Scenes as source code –
-=-=-

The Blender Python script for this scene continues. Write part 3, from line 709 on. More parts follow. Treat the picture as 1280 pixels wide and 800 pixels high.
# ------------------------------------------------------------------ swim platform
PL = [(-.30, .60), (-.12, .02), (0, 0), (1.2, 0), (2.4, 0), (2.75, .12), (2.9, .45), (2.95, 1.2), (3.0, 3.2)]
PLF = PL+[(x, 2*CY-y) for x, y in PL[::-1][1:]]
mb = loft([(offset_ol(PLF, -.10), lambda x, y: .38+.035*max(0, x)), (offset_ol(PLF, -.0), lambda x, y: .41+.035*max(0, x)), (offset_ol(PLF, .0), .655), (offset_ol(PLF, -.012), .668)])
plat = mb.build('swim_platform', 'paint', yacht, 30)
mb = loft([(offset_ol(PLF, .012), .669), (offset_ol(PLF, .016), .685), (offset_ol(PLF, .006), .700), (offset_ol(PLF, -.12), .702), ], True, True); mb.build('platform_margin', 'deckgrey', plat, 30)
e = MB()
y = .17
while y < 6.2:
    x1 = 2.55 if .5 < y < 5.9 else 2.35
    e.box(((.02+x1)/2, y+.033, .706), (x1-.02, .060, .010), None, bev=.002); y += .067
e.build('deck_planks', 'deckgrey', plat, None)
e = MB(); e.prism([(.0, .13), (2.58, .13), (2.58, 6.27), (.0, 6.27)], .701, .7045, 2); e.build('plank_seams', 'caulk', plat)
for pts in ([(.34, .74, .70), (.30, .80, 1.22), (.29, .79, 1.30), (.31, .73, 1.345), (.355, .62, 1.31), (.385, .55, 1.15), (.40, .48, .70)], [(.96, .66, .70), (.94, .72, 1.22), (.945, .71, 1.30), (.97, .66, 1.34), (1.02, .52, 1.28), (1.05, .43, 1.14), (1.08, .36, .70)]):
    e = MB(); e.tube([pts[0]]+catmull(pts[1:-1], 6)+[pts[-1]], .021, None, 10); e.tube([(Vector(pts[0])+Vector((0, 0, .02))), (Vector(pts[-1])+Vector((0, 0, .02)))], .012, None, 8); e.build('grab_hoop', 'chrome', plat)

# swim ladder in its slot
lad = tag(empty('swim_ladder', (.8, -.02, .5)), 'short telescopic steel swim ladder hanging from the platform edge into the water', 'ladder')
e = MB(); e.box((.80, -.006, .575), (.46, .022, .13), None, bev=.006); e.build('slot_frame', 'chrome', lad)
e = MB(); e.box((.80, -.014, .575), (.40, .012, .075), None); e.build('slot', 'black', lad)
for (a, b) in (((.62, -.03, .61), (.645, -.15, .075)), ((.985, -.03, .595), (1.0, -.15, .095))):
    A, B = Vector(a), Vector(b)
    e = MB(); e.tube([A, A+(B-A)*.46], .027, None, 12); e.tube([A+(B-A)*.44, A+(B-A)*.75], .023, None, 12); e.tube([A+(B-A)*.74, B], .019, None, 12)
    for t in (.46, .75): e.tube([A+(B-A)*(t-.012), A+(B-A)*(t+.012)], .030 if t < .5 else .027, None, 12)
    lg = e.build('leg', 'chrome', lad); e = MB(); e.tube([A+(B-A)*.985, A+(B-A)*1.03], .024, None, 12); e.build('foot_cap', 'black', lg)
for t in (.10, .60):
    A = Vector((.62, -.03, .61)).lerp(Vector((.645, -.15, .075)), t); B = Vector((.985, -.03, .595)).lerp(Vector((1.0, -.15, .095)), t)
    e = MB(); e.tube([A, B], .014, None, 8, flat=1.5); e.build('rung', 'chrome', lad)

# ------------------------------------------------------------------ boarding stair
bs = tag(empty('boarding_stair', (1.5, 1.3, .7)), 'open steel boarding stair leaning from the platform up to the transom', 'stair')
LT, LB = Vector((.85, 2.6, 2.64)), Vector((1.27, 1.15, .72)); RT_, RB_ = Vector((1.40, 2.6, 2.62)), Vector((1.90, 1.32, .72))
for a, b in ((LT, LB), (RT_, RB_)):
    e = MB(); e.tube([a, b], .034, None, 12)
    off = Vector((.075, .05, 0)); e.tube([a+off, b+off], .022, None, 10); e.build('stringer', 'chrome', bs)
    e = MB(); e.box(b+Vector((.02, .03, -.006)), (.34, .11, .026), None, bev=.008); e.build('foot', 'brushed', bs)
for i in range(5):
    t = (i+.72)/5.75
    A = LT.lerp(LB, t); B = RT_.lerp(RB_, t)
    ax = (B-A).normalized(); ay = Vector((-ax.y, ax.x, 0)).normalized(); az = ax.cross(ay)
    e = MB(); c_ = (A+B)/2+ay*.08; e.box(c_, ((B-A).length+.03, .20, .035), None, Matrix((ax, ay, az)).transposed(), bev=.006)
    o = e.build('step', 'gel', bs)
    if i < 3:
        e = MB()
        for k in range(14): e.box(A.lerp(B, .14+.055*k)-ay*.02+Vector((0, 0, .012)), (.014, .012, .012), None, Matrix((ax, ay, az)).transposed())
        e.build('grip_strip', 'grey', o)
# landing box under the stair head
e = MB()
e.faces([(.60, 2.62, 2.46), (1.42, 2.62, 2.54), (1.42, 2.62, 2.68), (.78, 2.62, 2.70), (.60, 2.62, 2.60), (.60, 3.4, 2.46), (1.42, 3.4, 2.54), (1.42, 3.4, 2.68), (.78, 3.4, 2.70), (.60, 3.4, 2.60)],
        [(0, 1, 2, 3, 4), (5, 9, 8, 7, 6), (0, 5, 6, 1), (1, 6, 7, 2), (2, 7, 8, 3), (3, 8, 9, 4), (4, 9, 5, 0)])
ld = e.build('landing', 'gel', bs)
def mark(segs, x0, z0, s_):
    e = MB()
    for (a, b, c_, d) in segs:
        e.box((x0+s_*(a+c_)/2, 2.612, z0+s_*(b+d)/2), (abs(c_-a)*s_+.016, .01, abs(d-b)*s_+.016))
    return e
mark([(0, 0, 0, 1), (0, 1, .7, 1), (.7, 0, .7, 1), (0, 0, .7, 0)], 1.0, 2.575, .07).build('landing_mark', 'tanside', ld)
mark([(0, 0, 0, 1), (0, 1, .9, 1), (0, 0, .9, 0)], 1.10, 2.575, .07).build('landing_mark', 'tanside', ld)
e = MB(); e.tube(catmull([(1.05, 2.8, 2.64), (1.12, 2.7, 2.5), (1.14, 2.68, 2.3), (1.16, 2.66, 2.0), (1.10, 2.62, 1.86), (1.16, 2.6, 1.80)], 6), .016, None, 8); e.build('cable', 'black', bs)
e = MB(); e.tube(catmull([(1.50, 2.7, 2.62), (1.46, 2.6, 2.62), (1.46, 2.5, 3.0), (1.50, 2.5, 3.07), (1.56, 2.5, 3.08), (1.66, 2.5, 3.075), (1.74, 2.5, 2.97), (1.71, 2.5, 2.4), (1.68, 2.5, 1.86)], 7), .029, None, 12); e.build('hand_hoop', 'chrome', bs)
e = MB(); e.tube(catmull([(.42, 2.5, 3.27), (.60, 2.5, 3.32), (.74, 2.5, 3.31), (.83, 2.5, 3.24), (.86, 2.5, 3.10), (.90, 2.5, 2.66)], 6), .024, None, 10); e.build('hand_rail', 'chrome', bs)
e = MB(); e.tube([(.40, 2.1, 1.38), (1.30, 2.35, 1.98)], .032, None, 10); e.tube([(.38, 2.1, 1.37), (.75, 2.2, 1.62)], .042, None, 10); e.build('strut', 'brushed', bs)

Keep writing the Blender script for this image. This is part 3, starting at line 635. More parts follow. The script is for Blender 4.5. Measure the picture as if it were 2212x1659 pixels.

-=-=-

Work to do – From the first line of the data through the line with "e.build('grab_hoop', 'chrome', plat)", quote each line exactly and add nothing else.

Task result –
The Blender Python script for this scene continues. Write part 3, from line 709 on. More parts follow. Treat the picture as 1280 pixels wide and 800 pixels high.
# ------------------------------------------------------------------ swim platform
PL = [(-.30, .60), (-.12, .02), (0, 0), (1.2, 0), (2.4, 0), (2.75, .12), (2.9, .45), (2.95, 1.2), (3.0, 3.2)]
PLF = PL+[(x, 2*CY-y) for x, y in PL[::-1][1:]]
mb = loft([(offset_ol(PLF, -.10), lambda x, y: .38+.035*max(0, x)), (offset_ol(PLF, -.0), lambda x, y: .41+.035*max(0, x)), (offset_ol(PLF, .0), .655), (offset_ol(PLF, -.012), .668)])
plat = mb.build('swim_platform', 'paint', yacht, 30)
mb = loft([(offset_ol(PLF, .012), .669), (offset_ol(PLF, .016), .685), (offset_ol(PLF, .006), .700), (offset_ol(PLF, -.12), .702), ], True, True); mb.build('platform_margin', 'deckgrey', plat, 30)
e = MB()
y = .17
while y < 6.2:
    x1 = 2.55 if .5 < y < 5.9 else 2.35
    e.box(((.02+x1)/2, y+.033, .706), (x1-.02, .060, .010), None, bev=.002); y += .067
e.build('deck_planks', 'deckgrey', plat, None)
e = MB(); e.prism([(.0, .13), (2.58, .13), (2.58, 6.27), (.0, 6.27)], .701, .7045, 2); e.build('plank_seams', 'caulk', plat)
for pts in ([(.34, .74, .70), (.30, .80, 1.22), (.29, .79, 1.30), (.31, .73, 1.345), (.355, .62, 1.31), (.385, .55, 1.15), (.40, .48, .70)], [(.96, .66, .70), (.94, .72, 1.22), (.945, .71, 1.30), (.97, .66, 1.34), (1.02, .52, 1.28), (1.05, .43, 1.14), (1.08, .36, .70)]):
    e = MB(); e.tube([pts[0]]+catmull(pts[1:-1], 6)+[pts[-1]], .021, None, 10); e.tube([(Vector(pts[0])+Vector((0, 0, .02))), (Vector(pts[-1])+Vector((0, 0, .02)))], .012, None, 8); e.build('grab_hoop', 'chrome', plat)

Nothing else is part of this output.